Over the past couple of years I have been a member of several social networking sites.
I decided to pull my membership from all of these.
The internet is for instant information.
Beyond regular e-mail, there should be very few requirements for user name and password, registration, account sign up, reminders to upgrade membership, be a good consumer, buy more stuff, go look and see who tried to check you out, etc.
It’s not just social networking sites- we have a local (Seattle) TV station- if you try to send them a weather pic- they want you to fill out something like a job application to send the file- another local station will take an image you send with e-mail and put it on the air.
Some social networking sites charge a membership fee, then dumb things down and restrict creativity with ATM-like menu-driven profile creation prompts and templates.
Some feature tortuous navigation while restricting the posting of links, e-mail addresses & attachments- personal photos must be approved, etc.
Your image is awaiting approval...
I can use regular e-mail to share links and to send and receive almost any kind of file. The internet is for learning and sharing information in a decentralized way.

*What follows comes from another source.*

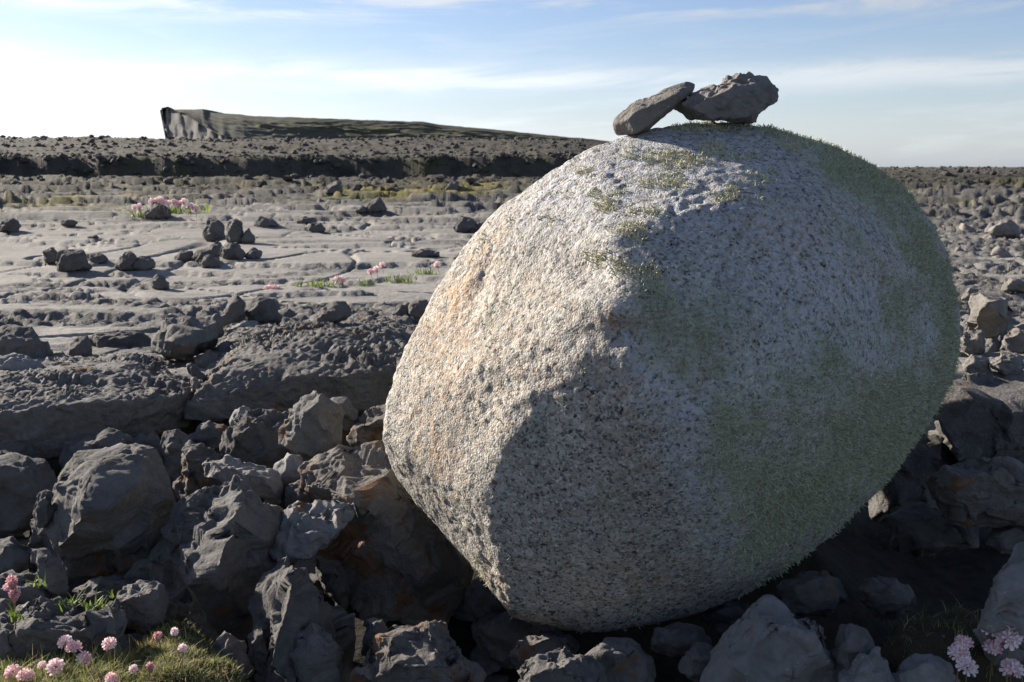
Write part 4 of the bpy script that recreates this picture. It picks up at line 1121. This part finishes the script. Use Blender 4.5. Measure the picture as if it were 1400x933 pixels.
for (px, py, D, s, lab) in [
    (75, 912, 1.40, 1.12, 'largest pale pink thrift head in the lower left cluster'),
    (101, 886, 1.43, .98, 'pink thrift head, right one of the upper touching pair at lower left'),
    (89, 878, 1.45, .92, 'pink thrift head, left one of the upper touching pair at lower left'),
    (115, 901, 1.42, .95, 'pink thrift head between the touching pair and the turf'),
    (150, 881, 1.45, .95, 'lone pale thrift head in front of the long rippled rock'),
    (58, 910, 1.42, .6, 'small half open thrift head left of the largest head'),
    (17, 919, 1.40, .95, 'leftmost thrift head in the lower left corner'),
    (35, 925, 1.38, 1.0, 'thrift head second from the lower left corner'),
    (239, 864, 1.45, .55, 'small pale thrift head on top of the rounded turf mound'),
    (250, 887, 1.38, .62, 'small pink thrift head on the front of the rounded turf mound'),
    (183, 915, 1.36, .58, 'small pink thrift head at the left foot of the rounded turf mound'),
    (152, 928, 1.36, .75, 'thrift head at the bottom edge between the two turf patches'),
    (12, 803, 1.52, .7, 'drooping pale pink thrift head at the left edge by the dry one')]:
    flower(lab, px, py, D, s * 0.88)
for (px, py, D, s, lab) in [(216, 869, 1.46, .95, 'small red thrift bud on the top left of the turf mound'), (205, 911, 1.37, .9, 'small red thrift bud low on the turf mound'),
                            (16, 795, 1.52, 1.3, 'dry brownish thrift head at the left edge, topmost'), (20, 812, 1.51, 1.3, 'dry brownish thrift head at the left edge, lowest')]:
    flower(lab, px, py, D, s, head=BUD)
for (px, py, D, s, lab) in [
    (1311, 895, 1.45, 1.2, 'shaded thrift head, leftmost of the group at the bottom right'),
    (1318, 880, 1.45, 1.0, 'shaded thrift head just above the leftmost one at the bottom right'),
    (1322, 913, 1.43, 1.15, 'shaded thrift head at the bottom edge of the right group'),
    (1357, 860, 1.47, 1.25, 'shaded thrift head, topmost of the right group'),
    (1380, 873, 1.45, 1.5, 'largest shaded thrift head at the right edge'),
    (1357, 887, 1.46, 1.05, 'shaded thrift head seen from behind with a green cup in the right group'),
    (1383, 915, 1.43, 1.25, 'shaded thrift head in the bottom right corner')]:
    flower(lab, px, py, D, s, group='pink thrift flowers in the shade at the right', stem=0.09)
for i, (px, py, lab) in enumerate([(366, 396, 'left of the two deep pink thrift heads beside the blocks on the pavement'), (376, 395, 'right of the two deep pink thrift heads beside the blocks on the pavement'),
                  (461, 382, 'pink thrift head at the end of the yellow cushion'), (468, 383, 'tiny pink thrift head just right of the yellow cushion'), (507, 372, 'short pink thrift flower beside the spiky plant'), (515, 369, 'middle pink thrift flower beside the spiky plant'),
                  (523, 363, 'tallest pale thrift flower above the strip of plants'), (598, 362, 'pale thrift flower at the boulder end of the strip of plants')]):
    flower(lab, px, py, gD(392 if i < 2 else 386), 1.9 if i < 2 else 1.5, stem=0.05, group='pink thrift flowers on the pavement', head=HEADS[3] if i < 4 else None)
for (px, py) in [(184,284),(191,283),(208,276),(214,275),(223,277),(230,279),(238,277),(246,279),(252,276),(258,282),(263,283),(268,286),(219,273),(242,281)]:
    flower('tiny pink thrift flower in the distant clump behind the dark rock', px, py, gD(299), 3.2, stem=0.12, group='distant clump of pink thrift')

# ------------------------------------------------------------------ every loose stone gets its own words
def name_loose():
    dg = bpy.context.evaluated_depsgraph_get(); dg.update()
    eye = Vector((0, 0, EYE))
    loose = [o for o in COL.objects if o.get('loose')]
    marks = []
    for o in COL.objects:
        if o.get('label') and o.get('category') in ('rock', 'slab') and not o.get('loose'):
            c = o.matrix_world @ (sum((Vector(b) for b in o.bound_box), Vector()) / 8)
            x, y = to_px(np.array([c[:]]))
            t = o['label'].split(', ')[0].split()
            if len(t) > 9:
                cut = [i for i, q in enumerate(t[:10]) if q in ('with', 'at', 'in', 'beside', 'behind', 'under', 'by', 'below', 'between', 'of', 'on', 'standing', 'over', 'above', 'right', 'left', 'before') and i > 2]
                t = t[:cut[-1]] if cut else t[:9]
                if t[-1] in ('standing', 'lying', 'tucked', 'propped', 'leaning', 'stuck', 'wedged', 'jutting', 'out', 'the', 'a', 'deep', 'just', 'rising', 'half', 'hidden', 'top', 'low', 'squat', 'touching', 'edge', 'end'): continue
            if 0 < x[0] < 1400 and 150 < y[0] < 930: marks.append((float(x[0]), float(y[0]), ' '.join(t)))
    from collections import Counter
    cn = Counter(m[2] for m in marks)
    marks = [m for m in marks if cn[m[2]] == 1]
    found = {}
    for o in loose:
        me = o.data; n = len(me.vertices)
        mw = o.matrix_world
        seen = 0
        P = []
        for i in range(0, n, max(1, n // 60)):
            p = mw @ me.vertices[i].co
            P.append(p[:])
            d = p - eye; L = d.length
            h = scene.ray_cast(dg, eye, d / L, distance=L + 0.1)
            if h[0] and h[4].name == o.name:
                x, y = to_px(np.array([p[:]]))
                if 0 < x[0] < 1400 and 0 < y[0] < 933: seen += 1
        if seen < 2:
            bpy.data.objects.remove(o); continue
        x, y = to_px(np.array(P))
        w_, h_ = x.max() - x.min(), y.max() - y.min()
        cx, cy = x.mean(), y.mean()
        m = min(marks, key=lambda q: (q[0] - cx) ** 2 + (1.4 * (q[1] - cy)) ** 2)
        dx, dy = cx - m[0], cy - m[1]
        rel = ('left of' if dx < 0 else 'right of') if abs(dx) > 1.2 * abs(dy) else ('behind' if dy < 0 else 'in front of')
        big = 'tiny' if w_ < 16 else 'small' if w_ < 45 else 'medium'
        shp = 'flat' if h_ < 0.62 * w_ else 'upright' if h_ > 0.95 * w_ else 'chunky'
        found.setdefault((f'{big} {shp} stone {rel} the {m[2]}'), []).append((math.hypot(dx, dy), o))
    for lab, lst in found.items():
        lst.sort(key=lambda q: q[0])
        for k, (d, o) in enumerate(lst):
            pre = '' if len(lst) == 1 else ('nearest ', 'second nearest ', 'third nearest ', 'fourth nearest ', 'fifth nearest ')[min(k, 4)]
            o['label'] = ' '.join((pre + lab).split()[:16])
    for o in COL.objects:
        if 'loose' in o: del o['loose']
name_loose()
print('TOTAL', time.time() - T0, 'tris', TRIS[0])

On social networking sites, my popularity may be scored based on how many friends I have. I used to go and look and see that I had only one or no friends and it started to screw with my mind.
I join several sites, then have several places to go and log in so I can communicate- as if I can't interact with others on the web without some middleman to create structure, conformity, rules, restrictions, advertising, etc.
It turns out I have put together the personal stuff I care about on the web and placed it here.
Anyone can view it without registering, logging in, signing up, creating a new account, leaving any trace of their visit, etc.
You don’t have to create your own page to look at anything I have posted. Imagine that.
I chopped the advertising & “Friends” head-count / tally / scoring system.